“Allkütun kangechi”: an INET-md project promoting expanded listening, sound creation and community participation in Chile”
Ana Luísa Veloso, a researcher at INET-md, and Henrique Fernandes, a musician and sound artist from Sonoscopia, developed the project “Allkütun kangechi” in Valparaíso, Chile, funded by the 2025 edition of the Ibermúsicas programme. The project was carried out during an artistic, educational and research residency at the Tsonami Arte Sonoro association between 6 April and 6 May 2026.
“Allkütun kangechi” combines two words in “Mapudungun”, the language of the Mapuche people, associated with the idea of “listening differently”. Building on this concept, the project proposed an artistic and educational experience centred on expanded listening, collective sound creation, and the relationship with the local area, on a journey that invited children, adults, teachers, students, and artists to listen from different perspectives: objects, trees, shells, leaves, and other elements of the natural and urban landscape.
With this aim, a range of listening devices were developed throughout the project, including microphones prepared with seashells, thistles, glass bells, and other materials. These functioned as acoustic filters, inviting participants to engage in a material and imaginative mode of listening through these elements.



In Valparaíso, the project took place across a range of educational, community, and artistic contexts. At “Parque Escuela”, regular workshops were held with the community, involving children, adults, and artists in processes of listening, exploration, experimentation, and sound creation. The residency also included a meeting with teachers, two workshops in schools — at the “Escuela República del Uruguay” and the “Colegio Brasília” — as well as the recording of a programme for Radio Tsonami. The project also extended to “Ciudad Abierta”, where a workshop was held with students from the School of Architecture and Design at the Pontifical Catholic University of Valparaíso, focusing on listening as a means of engaging with space, materials, the body, and place.

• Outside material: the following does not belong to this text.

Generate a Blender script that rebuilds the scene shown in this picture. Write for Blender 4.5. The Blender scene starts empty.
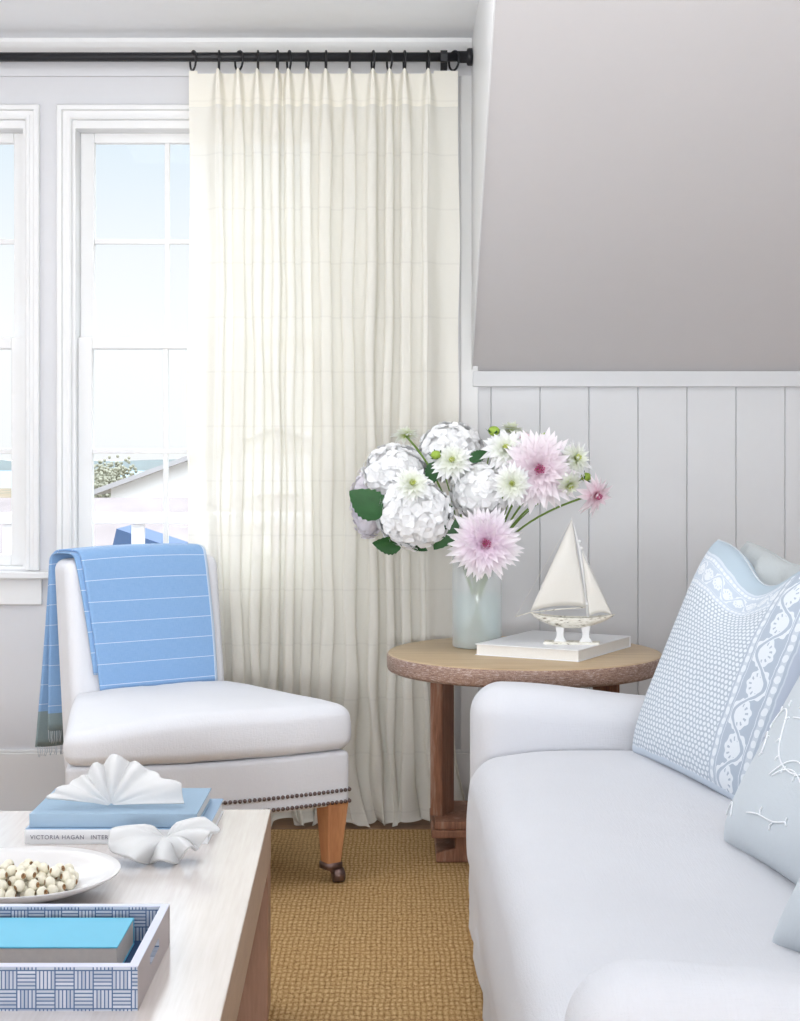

The performative dimension took shape over the course of the residency through the creation of a ‘Chimera’ – a hybrid body emerging from an intertwining of the human, the non-human and technology – which encapsulated some of the project’s central ideas: the expanded, displaced and reluctant listening to the ‘intermediate space’ that emerges from the interaction between the various elements (human and non-human) that inhabit a place.



The residency culminated on 30 April in a public performance at Parque Escuela, featuring those who had taken part in the workshops, artists from the Tsonami association, and other local artists. The public could watch the performance live, but could also listen to it via Rádio Tsonami, with access to the final mix or, via a QR code, to different listening points: the microphones with thistles, the microphones with conch shells, the microphones with glass bells, and the ‘Quimera’ listening experience.
Allkütun kangechi provided a space for meeting, exchange, and research, enabling participants to explore in greater depth the lines of research currently being developed at INET-md/University of Aveiro and at Sonoscopia, focusing on sound-centred music education, expanded listening, collaborative creation, and artistic practices with children and communities, whilst also strengthening collaborative networks between Portugal and Chile.